Slashdot: Playing Favorites Since 1997
Hell, why didn't he just ship the books to Hay? I'm sure they have room for Yet Another bookstore - there must be something there they can convert. A cafe or a pub, perhaps. (Anyone going there goes for one reason and one reason alone, and it ain't the food.) The idea that he couldn't give the books away is all fine and dandy, but is clear evidence of not trying very hard.
(There are even anonymous book clubs, where you go online and list all the places you've hidden books, and other members can go find them. Apparently, it's not just information but entire books that like to be free.)
It's a small world and it smells funny; I'd buy another if it wasn't for the money; Take back what I paid (SoM)
but my lady worked @ BGI (Borders/Waldenbooks/Brentanos/Paperchase) for almost ten years, but recently left. The company is in dire straights even though they also sell multimedia.
While many adults buy plenty of product, there is apparently a large decline in teens buying the latest album or DVD box-set.
Hmmmm. I bet all those kids are legally paying for their multimedia on Amazon and E-Bay... wait... no I don't.
Either way, burning books is stupid.
Regards.
P.S. Apparently you will see Borders diversifying heavily over the next couple years. They have already slated 1/2 of the Waldenbook operations for closure even though they are marginally profitable.
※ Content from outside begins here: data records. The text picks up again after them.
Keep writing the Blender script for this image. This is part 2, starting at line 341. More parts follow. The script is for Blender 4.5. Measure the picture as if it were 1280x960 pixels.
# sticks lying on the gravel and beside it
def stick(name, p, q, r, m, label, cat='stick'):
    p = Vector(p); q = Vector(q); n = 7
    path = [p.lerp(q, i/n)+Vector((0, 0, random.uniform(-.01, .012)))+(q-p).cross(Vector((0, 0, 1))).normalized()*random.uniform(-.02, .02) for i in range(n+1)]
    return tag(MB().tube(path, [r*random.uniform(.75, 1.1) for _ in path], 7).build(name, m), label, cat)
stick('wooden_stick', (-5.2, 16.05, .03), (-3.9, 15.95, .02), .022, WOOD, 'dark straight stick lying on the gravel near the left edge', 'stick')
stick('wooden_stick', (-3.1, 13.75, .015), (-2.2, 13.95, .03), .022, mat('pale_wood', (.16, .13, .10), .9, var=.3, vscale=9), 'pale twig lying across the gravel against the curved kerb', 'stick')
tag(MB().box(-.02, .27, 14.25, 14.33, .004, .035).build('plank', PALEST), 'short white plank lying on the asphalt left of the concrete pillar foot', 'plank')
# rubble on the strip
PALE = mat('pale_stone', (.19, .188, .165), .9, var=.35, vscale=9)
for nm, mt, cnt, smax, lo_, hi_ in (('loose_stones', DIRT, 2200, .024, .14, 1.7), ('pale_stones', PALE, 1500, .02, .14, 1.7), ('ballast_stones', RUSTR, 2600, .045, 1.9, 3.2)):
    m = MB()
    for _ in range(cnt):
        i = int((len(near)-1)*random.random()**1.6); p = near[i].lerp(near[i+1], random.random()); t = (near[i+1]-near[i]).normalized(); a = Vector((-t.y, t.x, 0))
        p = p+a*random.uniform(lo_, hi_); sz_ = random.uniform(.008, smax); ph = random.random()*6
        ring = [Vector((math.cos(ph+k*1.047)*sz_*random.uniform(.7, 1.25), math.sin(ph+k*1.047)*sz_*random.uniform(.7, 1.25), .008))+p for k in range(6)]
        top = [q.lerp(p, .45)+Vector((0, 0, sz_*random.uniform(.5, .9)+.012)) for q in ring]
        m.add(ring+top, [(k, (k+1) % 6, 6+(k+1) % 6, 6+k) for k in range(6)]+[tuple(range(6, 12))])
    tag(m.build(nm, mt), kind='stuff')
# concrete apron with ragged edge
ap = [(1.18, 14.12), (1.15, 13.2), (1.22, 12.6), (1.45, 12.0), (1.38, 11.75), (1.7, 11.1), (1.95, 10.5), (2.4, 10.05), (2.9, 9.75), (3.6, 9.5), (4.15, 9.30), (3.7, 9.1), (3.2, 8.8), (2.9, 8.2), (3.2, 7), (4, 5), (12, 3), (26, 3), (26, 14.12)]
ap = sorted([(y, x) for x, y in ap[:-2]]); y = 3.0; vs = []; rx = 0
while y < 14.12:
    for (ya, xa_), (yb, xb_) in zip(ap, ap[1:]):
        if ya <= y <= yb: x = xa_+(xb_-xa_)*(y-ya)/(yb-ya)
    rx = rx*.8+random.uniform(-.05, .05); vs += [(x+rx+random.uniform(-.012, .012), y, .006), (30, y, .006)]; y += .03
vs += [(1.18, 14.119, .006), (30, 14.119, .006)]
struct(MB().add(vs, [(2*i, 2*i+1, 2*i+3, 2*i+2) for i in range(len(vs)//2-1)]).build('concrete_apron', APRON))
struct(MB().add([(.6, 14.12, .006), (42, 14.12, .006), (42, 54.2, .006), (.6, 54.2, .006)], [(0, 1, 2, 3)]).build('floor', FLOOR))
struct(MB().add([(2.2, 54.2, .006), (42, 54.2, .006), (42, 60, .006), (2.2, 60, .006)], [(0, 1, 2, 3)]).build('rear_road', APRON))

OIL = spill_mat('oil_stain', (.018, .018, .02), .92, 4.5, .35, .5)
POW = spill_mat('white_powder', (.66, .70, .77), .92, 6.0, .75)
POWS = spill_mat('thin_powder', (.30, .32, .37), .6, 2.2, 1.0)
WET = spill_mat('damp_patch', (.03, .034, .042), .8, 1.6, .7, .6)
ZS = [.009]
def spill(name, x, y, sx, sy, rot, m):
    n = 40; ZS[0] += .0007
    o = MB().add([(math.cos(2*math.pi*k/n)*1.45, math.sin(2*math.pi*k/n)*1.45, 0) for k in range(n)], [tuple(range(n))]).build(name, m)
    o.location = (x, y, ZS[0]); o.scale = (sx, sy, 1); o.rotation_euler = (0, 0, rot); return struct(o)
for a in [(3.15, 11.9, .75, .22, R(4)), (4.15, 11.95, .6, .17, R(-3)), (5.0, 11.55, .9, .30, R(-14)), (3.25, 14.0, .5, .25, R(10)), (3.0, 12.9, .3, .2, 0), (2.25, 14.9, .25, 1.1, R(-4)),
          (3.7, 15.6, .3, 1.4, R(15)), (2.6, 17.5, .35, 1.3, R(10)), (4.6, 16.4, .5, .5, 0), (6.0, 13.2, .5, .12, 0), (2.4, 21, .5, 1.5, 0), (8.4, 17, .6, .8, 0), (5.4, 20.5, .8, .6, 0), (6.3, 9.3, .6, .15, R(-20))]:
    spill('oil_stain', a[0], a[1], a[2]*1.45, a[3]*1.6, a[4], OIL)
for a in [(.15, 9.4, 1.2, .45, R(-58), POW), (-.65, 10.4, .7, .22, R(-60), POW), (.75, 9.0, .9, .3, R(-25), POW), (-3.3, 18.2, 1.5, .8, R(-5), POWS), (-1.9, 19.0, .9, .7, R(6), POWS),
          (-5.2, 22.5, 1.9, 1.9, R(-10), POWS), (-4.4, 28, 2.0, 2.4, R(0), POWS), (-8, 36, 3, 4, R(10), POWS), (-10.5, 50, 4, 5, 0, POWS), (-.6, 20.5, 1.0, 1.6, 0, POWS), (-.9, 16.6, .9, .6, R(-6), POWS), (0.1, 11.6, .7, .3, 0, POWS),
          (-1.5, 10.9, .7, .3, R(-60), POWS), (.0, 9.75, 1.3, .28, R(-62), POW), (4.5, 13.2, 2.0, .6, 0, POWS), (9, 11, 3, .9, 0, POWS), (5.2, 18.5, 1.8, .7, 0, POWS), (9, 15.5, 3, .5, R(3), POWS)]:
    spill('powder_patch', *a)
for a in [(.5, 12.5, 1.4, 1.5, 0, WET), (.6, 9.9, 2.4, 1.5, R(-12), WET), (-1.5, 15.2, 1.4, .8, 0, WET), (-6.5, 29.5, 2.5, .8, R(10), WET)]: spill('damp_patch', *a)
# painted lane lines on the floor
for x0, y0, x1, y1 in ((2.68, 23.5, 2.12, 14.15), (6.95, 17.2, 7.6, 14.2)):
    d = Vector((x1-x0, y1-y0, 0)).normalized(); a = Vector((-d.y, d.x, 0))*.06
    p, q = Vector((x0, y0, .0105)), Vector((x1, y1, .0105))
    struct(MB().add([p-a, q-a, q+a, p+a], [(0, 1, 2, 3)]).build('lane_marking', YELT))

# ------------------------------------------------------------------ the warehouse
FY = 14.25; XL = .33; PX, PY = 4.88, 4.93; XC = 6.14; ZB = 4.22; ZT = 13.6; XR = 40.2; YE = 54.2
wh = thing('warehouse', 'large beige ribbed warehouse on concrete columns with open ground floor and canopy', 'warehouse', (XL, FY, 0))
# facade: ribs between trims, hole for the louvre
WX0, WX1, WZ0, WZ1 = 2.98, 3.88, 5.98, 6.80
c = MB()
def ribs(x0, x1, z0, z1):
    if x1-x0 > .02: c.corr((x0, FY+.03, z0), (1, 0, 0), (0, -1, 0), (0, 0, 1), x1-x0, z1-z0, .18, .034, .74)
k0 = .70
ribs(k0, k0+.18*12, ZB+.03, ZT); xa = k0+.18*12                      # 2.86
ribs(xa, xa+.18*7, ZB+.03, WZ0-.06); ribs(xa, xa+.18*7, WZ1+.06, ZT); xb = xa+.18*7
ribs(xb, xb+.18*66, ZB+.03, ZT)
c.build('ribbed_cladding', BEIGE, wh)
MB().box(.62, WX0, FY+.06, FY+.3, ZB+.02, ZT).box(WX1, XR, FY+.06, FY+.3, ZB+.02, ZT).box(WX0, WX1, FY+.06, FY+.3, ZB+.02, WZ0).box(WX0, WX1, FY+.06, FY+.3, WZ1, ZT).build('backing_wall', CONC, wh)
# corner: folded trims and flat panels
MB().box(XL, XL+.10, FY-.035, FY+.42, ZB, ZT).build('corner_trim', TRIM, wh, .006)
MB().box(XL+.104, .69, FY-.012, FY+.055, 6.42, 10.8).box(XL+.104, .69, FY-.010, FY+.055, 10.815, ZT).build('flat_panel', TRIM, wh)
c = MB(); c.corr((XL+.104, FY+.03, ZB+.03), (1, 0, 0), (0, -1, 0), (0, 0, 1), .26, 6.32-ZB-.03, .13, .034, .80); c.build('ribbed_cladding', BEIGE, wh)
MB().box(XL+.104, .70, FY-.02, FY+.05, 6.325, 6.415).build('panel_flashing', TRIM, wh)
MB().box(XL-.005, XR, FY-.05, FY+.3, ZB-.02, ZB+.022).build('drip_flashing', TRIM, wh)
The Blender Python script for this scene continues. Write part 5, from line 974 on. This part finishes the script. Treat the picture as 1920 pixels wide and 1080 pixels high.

Apparently not having floor space to diversify into higher tech stock was the death knell for those stores. There is even a rumor of download kiosks & cell phone kiosks slated for test markets. *ROFL* There was a rumor of a partnership w/B&N floating around earlier this year.
Hardcover sales are comping well. Paperbacks are generally not. Large chain profit margin on HC/CL (hardcover) >= 40%.
I guarantee you, though, the major chains are not doing well. See my post elsewhere in this thread. Borders just rolled their entire upper management over AGAIN, began plans to spin off all international operations, and is closing 50% of the Waldenbooks & BX branded stores.
Getting to be a revolving door in Ann Arbor, and with good reason.
Regards.
Heinrich Heine
-- Cave quid dicis, quando, et cui
Why don't they burn radios or TVs instead?
r s_in_Response_to_Opie_Anthony_Suspension
They do when their favorite content is pulled.
http://digg.com/celebrity/People_Smash_XM_Receive
The truth shall set you free!
If a job's not worth doing, it's not worth doing right.
where they BOUGHT a whole bunch of French wine and poured it down the sewers. This book burning seems about as smart to me as that.
Susie: You sent me a hate-mail valentine and a crummy bunch of dead flowers!
Susie: So here's a valentine for YOU, you insensitive clod!!
Susie throws a snowball at Calvin's face, at point-blank range. POW!
Susie thinks . o O ( A valentine and flowers! He likes me! )
Calvin thinks . o O ( She noticed! She likes me! )
I wouldn't say the line "originates" in Calvin and Hobbes; Mad Magazine (Dave Berg, specifically) used this line back in the seventies. No, I have no cites.
Just then the floating disembodied head of Colonel Sanders started yelling Everything You Know Is Wrong!-Weird Al
Something about turning a page, holding it in your hand, smelling the stale paper. I'm sure I read more on a computer, but when it comes to relaxing with a book, nothing beats black ink on paper. I'm all for replacing things like news papers(they are a waste when you think that 90% of them are used for one day then discarded). Walking into a book store is always much more fun that browsing amazon or a website. I can pick it up look it over, read the first page if I like. I can browse with a much better climate. I'll never forget those pick your own adventure books where you flipped around to different sections. I read them a ton when I was a kid. I don't think you could quite get the same experience out of it if it was online. Most likely click a link and your their. A book shelf would be worthless use of space, I guess you could store old computer parts on it or an aquarium but whats the point.
Books might be out dated legacy but they have been around for over 1000 years. For something to be that old and have that much relevance why would you want to replace that with a screen. Most books are small, fit in your bag, work without battery (unless you need a light).
I think you would agree, I just find it sad that one day books will most likely be replaced with a screen, or have already started to. No longer can you feel the weight of the book, crack the spine for the first time. Oh well times change. People get older technology gets replaced.
Long-term they will take over primarily because you can store an entire library in a unit the size of a single paperback. But the publishers need to accept progress, otherwise the market is going to be dominated by pirated books that have simply been scanned, OCR'ed, and shared via P2P.
I personally like to hunt down hardback copies of books I like, even books I already own. A hardback set (with dustjackets intact) of the 1981 Random House edition of Proust might be garbage to some, because it isn't a first edition and isn't an investment, but I paid over twice what a new paperback set costs. Want a hardback edition of Finnegans Wake? How about a single-volume India-Paper edition of Shakespeare's works, with dustjacket? Hardback editions (Everyman's Library doesn't count) of all the Dostoevsky works translated by Pevear/Volokonsky? None of these are financially valuable, so they probably fall into the "garbage" category to anyone looking at books as a business, but as a reader, well, I love that stuff, and I'm willing to pay for it. I love sites like addall.com. There is still money in books, but small bookstores who expect to be able to charge cover price for new release bestsellers are going to falter.